Fire and Steam Review from the Guardian

Our leading writer and commentator on the railways is Christian Wolmar. He is perfectly normal, you understand (“My trainspotting days ended when I became interested in girls”). But he happens to regard the railways as the best and safest form of transport, and one that has long been martyred to executive stupidity and short-sightedness.

The heyday of our railways was relatively short. Wolmar points out that nearly 90% of our network was authorised during the railway mania of 1844-47. In the years immediately following … Well, Wolmar says that it would be easier to list the things the railways didn’t change than the things they did, but he pinpoints many vivid instances of their power. For example, they banished the “agricultural” smell of early 19th-century London, milk deliveries from the countryside having removed the necessity of keeping cows in the streets (and so profoundly did railways undermine localism that the main milk producing areas were left with shortages of it). A few decades later, there was a daily newspaper about railways: the Iron Times. The railways were responsible for Greenwich Mean Time being adopted across Britain, and this for a while was known as “railway time”.

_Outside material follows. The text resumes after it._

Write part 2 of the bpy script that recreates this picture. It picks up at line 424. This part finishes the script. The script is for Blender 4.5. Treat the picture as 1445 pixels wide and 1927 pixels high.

Later innovations were admittedly on a more modest scale. The first PR was a railwayman: John Blumenfeld Elliott, appointed by the Southern Railway in the mid-1920s; and while the mythology had it that British Rail sandwiches were dried and curled at the edges, it was in fact the railways that pioneered the shrink-wrapping of food.

But the history of the network in the 20th century is the stuff of black humour, as Wolmar makes clear. The railways’ performance in the first world war gave them heroic status, but many young men learned to drive during the conflict, allowing them to set up haulage businesses free of the restrictions imposed on the railways’ carriage of freight. Too few uneconomic lines were closed in the inter-war years, leading to the over-reaction of the axe man and chairman of the British Rail Board from 1963-65, Dr Beeching. (It is tempting to write “mad axeman” but in fact the murderer of our branch lines was an urbane fellow, fond of a good cigar.)

Whereas the railways had once been seen as the products of dangerously unrestrained capitalism, by the time of British Rail they were seen as bureaucratic and sclerotic: socialism on wheels. Actually BR was the most cost-effective railway in Europe when a Treasury that had, as Wolmar laconically puts it, “run out of things to privatise” turned its sinister gaze upon it. A privatisation meant to reduce subsidy and government involvement in the railways has steeply increased both, and the one man who might have stopped it, Robert Adley, Tory MP and chair of the Commons Transport Select Committee, died of a heart attack before his campaign came to fruition.

Fire and Steam is so efficiently organised that you can imagine Wolmar calmly superintending some vast marshalling yard. It is written in a brisk, down-to-earth style (a favourite adjective is “daft”), and is enjoyably replete with bizarre details. In the 1840s, the signal controlling the entrance to Reading station “was a ball hoisted up on a pole when the line was clear, which meant that the regulations were a double negative: ‘If the ball is not visible, the train must not pass it.'” In the early days of the Great Western, drivers and firemen were required to wear corduroy suits of pure white. On average, one navvy died every week during the construction of the Ribblehead viaduct on the Settle-Carlisle line. The Forth Bridge, built in the 1880s, was deemed sufficiently impressive to appear in adverts for ladies’ stockings.

A particular strength of Wolmar’s book is the way it makes the past relevant to the present. He unpicks the speculative free-for-all that resulted in the tangle of lines south of the Thames, the legacy of which is the raised blood pressure of thousands of commuters daily. But our railway history is circular in another, more promising way. No new main lines were created in the 20th century, but the high speed Channel tunnel link which is about to open might presage a return to the optimism of the early days. Environmental concerns and road congestion are helping the cause, and all right-thinking people will find the title of Christian Wolmar’s last chapter stirring indeed: “The Future is Rail.”